Organized Simplicity Chapter Five “Money is a Tool”

Budgeting can be such a nasty word, but Tsh reminds us that money is simply a tool.  It’s not good or bad, it’s just money!  We can follow plans, and spend on what matters most to us.

We can:

  • Pay off debt from past choices
  • Budget to make current choices with our money
  • Save for emergencies, future choices, and wants.

The author uses zero based budgeting- the bottom line is zero, and every dollar is set aside for something– either a current expense or savings for the future.  In savings, she advocates “sinking funds,” meaning that if you know a large expense is coming up, or there is a regular expense that doesn’t happen monthly, you set aside a portion each month so that your budget remains static.  For example, we pay our house taxes twice a year, but I set aside a sixth of the cost each month so that the funds are available when tax time comes around again.  See?  Easy.  Budgeting is easy.

She includes a basic budget worksheet in her book, but in general here is a form for you to use:

  1. List all income sources and amounts
  2. List all regular expenses
  3. List all irregular expenses and what you’ll set aside each month.  This includes savings.

The bottom line should be zero.

Budgets require us to say no.  It’s simply not possible to say yes to everything, and having a plan is an incredible help.  We say no to what doesn’t matter to us.  Also, if we are debt free, then we are free to save money for the future!

Here are some ideas of what to save for:

  1. We save for emergencies.  Many people rely on credit cards, but the author reminds us “It’s so much simpler, so much more reliable, and so much freer to pay cash.”  If you are currently paying off old debts, when the debt is gone KEEP paying those same payments, but put them towards savings if at all possible.  We should try to have at least 3-6 months of basic living expenses saved up.  If you have an accurate budget, you’ll know exactly what you need to set aside to get by.
  2. We save for the future.  Retirement won’t be paid for by anybody else, it’s our responsibility if we want to live our last years in dignity.  Saving for kids’ education is wonderful, but she reminds us that this is not something our children are entitled to- our retirement must come first.
  3. We save for our wants.  Jot down your dreams.  Is it a house?  Car?  Vacation?  Maybe new jeans, or a weekend getaway?  After your emergency fund is set up, set aside money for your wants.  The total you want, divided by the months until you want it to happen, is your monthly expense line.

“One of the best side effects to financial progress is increased inner maturity, and part of this inner paturity is learning the value of saying “No.”

Tsh shares a bit of her own story in this chapter, lest the reader begin to think that we have nothing in common!  She was a good student, and a hard worker, but lousy with money skills.  She had student loans and no savings when she got married.  As newlyweds, she and her husband felt like there were holes in their wallets- they had no idea where the money went.  “How can my friends manage to save?” she wondered.  “We often prayed our way to the end of the month.”  Her response?  “…I never looked myself square in the eye and took responsibility for my lack of money management.  I always blamed it on the money side of hte equation, reasoning that if we could just earn more, we’d be OK.”

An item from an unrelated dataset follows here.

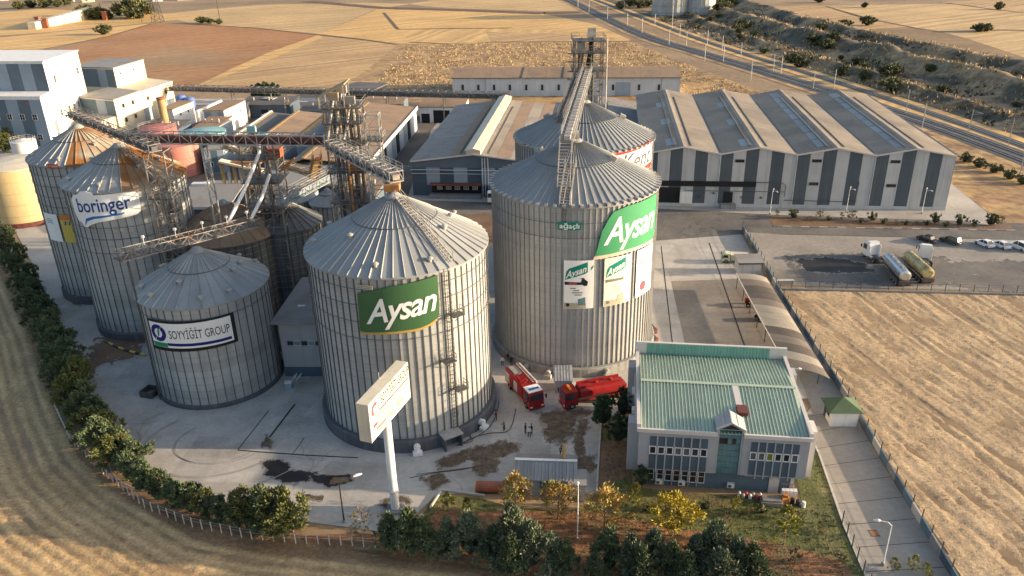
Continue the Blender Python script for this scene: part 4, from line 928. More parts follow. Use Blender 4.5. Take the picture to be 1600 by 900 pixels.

She’s now a Dave Ramsey devotee (you can google him, lots of folks just love his financial advice) and writing this book.  So I guess she learned her lesson!

Our own family has certainly had lean years.  We, like the author, have always paid tithing to our church first before any other bills (and we’ve always seen the blessings of that- I’m quite fond of saying that I can’t afford to NOT pay my tithing, because it’s totally true.)  My husband started college just before we got married (right around the time I was graduating.)  So yes- lean years.  I worked until our first baby came, and he worked part time all through college.  Employers helped pay tuition, and parents helped when we needed it.  (And we needed it.)  After we thought we were well settled money-wise, my husband started a tax practice with a friend.  That was a lean time.  Then, we weren’t part of that tax practice any more, and were looking for work.  THAT was a lean time too.  Now we have good employment again, and are doggedly saving as much as we can.  Well, that’s not true, we’ve budgeted some fun lines into our budget (oh my goodness, for the first time I have cash every month that I can do whatever I want with- giddy!)  I really like her take on budgeting, and yes- money is just money.  We need to be dead serious about what is a need, what is a want, and knowing when to say no.  Also, one of our biggest challenges is budgeting is being honest with ourselves- if we accept that money is just a tool, we can’t be bashful in calculating what we’re spending.  Did you or didn’t you spend $30 on donuts last month?  OK then!  You lay it out, you see where it’s going.  You decide if it’s going where you want it to, and you make choices.

2 Responses

  1. If you haven’t read Dave Ramsey or listened to his show I highly recommend it. It’s a lot of GREAT advice.

    And, oh my goodness yes it is so easy to suddenly look up and have spent WAY too much money.